Per intendere bene l’episodio evangelico di oggi, bisogna sottolineare un particolare importante. I venditori si trovavano nel cortile dei pagani, il luogo accessibile ai non ebrei. Proprio questo cortile era stato trasformato in un mercato. Ma Dio vuole che il suo tempio sia casa di preghiera per tutti i popoli (cfr Is 56,7). Di qui la decisione di Gesù di rovesciare i tavoli dei cambiavalute e di scacciare gli animali. Questa purificazione del santuario era necessaria perché Israele riscoprisse la sua vocazione: essere luce per tutte le genti, un piccolo popolo scelto per servire alla salvezza che Dio vuole dare a tutti. Gesù sa che questa provocazione gli costerà cara. E quando gli chiedono: «Quale segno ci mostri per fare queste cose?» (v. 18), il Signore risponde dicendo: «Distruggete questo tempio e in tre giorni lo farò risorgere» (v. 19).
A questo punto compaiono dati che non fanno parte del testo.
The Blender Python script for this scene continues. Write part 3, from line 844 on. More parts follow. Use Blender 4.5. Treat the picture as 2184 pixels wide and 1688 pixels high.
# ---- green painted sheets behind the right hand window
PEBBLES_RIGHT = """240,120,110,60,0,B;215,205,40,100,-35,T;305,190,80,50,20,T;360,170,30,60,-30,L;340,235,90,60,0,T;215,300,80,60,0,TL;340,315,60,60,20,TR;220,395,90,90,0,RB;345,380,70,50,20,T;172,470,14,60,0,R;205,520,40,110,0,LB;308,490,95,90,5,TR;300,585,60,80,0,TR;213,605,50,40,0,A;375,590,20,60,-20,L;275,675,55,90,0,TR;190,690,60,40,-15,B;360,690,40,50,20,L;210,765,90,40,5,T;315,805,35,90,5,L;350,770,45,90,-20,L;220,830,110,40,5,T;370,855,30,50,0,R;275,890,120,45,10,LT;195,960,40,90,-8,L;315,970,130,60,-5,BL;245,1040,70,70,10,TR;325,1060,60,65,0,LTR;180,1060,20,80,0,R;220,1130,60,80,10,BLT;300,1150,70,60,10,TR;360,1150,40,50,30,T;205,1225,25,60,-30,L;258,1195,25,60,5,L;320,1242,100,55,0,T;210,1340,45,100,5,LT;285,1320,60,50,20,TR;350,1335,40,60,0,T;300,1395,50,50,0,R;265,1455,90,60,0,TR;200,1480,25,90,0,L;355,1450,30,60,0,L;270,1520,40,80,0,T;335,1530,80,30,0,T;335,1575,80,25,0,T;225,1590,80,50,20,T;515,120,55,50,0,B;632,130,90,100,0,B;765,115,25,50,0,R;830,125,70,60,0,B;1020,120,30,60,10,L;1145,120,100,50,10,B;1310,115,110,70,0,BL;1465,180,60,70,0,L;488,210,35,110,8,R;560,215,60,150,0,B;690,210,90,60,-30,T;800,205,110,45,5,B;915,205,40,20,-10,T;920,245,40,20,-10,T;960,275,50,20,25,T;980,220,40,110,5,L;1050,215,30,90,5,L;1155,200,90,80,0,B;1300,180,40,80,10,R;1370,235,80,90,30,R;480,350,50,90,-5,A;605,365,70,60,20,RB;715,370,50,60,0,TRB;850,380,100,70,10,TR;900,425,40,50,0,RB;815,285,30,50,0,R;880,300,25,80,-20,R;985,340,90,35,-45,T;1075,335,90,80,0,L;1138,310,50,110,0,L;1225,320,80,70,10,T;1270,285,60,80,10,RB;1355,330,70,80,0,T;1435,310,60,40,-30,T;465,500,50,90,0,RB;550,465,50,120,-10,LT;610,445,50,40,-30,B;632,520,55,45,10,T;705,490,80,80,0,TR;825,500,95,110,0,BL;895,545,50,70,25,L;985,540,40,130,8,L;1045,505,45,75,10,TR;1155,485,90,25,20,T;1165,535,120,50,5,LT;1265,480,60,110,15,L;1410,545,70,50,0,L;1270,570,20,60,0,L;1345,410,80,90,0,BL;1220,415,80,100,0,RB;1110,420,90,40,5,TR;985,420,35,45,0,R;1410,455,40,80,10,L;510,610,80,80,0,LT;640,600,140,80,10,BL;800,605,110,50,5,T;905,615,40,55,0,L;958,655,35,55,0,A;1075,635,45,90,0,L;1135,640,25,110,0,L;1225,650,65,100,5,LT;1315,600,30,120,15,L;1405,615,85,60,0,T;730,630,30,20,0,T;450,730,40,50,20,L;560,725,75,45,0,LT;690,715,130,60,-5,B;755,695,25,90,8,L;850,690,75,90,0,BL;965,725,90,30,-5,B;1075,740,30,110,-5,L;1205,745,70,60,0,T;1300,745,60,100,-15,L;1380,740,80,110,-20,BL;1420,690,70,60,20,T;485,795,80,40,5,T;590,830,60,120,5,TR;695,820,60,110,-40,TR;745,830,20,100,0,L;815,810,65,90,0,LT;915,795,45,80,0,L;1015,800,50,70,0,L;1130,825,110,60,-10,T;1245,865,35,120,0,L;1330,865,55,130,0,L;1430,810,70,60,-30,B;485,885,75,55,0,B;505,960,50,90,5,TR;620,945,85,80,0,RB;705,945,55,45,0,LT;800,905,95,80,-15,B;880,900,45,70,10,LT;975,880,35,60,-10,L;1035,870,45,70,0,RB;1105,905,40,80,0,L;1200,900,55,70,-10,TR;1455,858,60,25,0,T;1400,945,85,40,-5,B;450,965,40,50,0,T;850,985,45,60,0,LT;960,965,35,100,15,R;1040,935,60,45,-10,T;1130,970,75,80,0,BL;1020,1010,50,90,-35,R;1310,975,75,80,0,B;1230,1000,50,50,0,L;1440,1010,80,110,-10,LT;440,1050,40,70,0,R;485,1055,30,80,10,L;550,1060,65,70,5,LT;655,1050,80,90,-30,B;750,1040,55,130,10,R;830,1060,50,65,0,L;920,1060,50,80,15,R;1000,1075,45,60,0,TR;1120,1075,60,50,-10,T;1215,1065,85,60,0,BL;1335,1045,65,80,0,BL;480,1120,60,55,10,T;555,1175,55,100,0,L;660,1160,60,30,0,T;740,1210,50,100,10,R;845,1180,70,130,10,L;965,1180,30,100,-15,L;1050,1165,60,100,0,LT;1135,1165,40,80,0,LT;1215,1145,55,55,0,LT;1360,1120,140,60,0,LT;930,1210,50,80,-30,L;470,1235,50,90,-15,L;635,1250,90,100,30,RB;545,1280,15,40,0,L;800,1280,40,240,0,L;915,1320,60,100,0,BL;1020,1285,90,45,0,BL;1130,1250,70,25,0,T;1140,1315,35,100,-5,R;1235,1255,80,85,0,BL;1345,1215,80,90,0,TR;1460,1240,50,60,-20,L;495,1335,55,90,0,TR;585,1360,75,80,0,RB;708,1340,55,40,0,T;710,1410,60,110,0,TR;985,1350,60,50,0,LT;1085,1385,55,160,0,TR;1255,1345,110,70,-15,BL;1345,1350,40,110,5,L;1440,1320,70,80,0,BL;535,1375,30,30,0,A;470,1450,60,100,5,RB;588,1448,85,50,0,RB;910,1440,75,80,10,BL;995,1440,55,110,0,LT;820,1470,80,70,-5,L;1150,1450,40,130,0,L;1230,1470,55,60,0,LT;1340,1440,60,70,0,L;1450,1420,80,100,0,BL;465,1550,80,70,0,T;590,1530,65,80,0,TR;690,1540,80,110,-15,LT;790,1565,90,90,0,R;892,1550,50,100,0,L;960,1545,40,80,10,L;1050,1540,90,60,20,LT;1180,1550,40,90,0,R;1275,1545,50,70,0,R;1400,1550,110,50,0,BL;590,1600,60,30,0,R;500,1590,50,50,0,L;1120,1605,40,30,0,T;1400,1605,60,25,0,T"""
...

Ed è proprio questo il versetto che stasera voglio consegnare a voi, équipe pastorali. Vi è affidato il compito di aiutare le vostre comunità e gli operatori pastorali a raggiungere tutti gli abitanti della città, individuando vie nuove per incontrare chi è lontano dalla fede e dalla Chiesa. Ma, nel fare questo servizio, portate dentro questa consapevolezza, questa fiducia: non c’è cuore umano in cui il Cristo non voglia e non possa rinascere. Nelle nostre esistenze di peccatori spesso ci capita di allontanarci dal Signore e di spegnere lo Spirito. Distruggiamo il tempio di Dio che è ciascuno di noi. Eppure questa non è mai una situazione definitiva: al Signore bastano tre giorni per ricostruire il suo tempio dentro di noi!
Nessuno, per quanto sia ferito dal male, è condannato su questa terra ad essere per sempre separato da Dio. In maniera spesso misteriosa ma reale il Signore apre nei cuori nuovi spiragli, desideri di verità, di bene e di bellezza, che fanno spazio all’evangelizzazione. A volte si possono incontrare diffidenze e ostilità: non bisogna lasciarsi bloccare, ma custodire la convinzione che a Dio bastano tre giorni per risuscitare suo Figlio nel cuore dell’uomo. È la storia anche di alcuni di noi: conversioni profonde frutto dell’azione imprevedibile della grazia! Penso al Concilio Vaticano II: «Cristo è morto per tutti e la vocazione ultima dell’uomo è effettivamente una sola, quella divina; perciò dobbiamo ritenere che lo Spirito Santo dia a tutti la possibilità di venire associati, nel modo che Dio conosce, al mistero pasquale» (Cost. past. Gaudium et spes, 22).
Che il Signore ci dia di sperimentare tutto questo, nella nostra azione evangelizzatrice. Che possiamo crescere nella fede nel Mistero Pasquale e venire associati al suo “zelo” per la nostra casa. Buon cammino!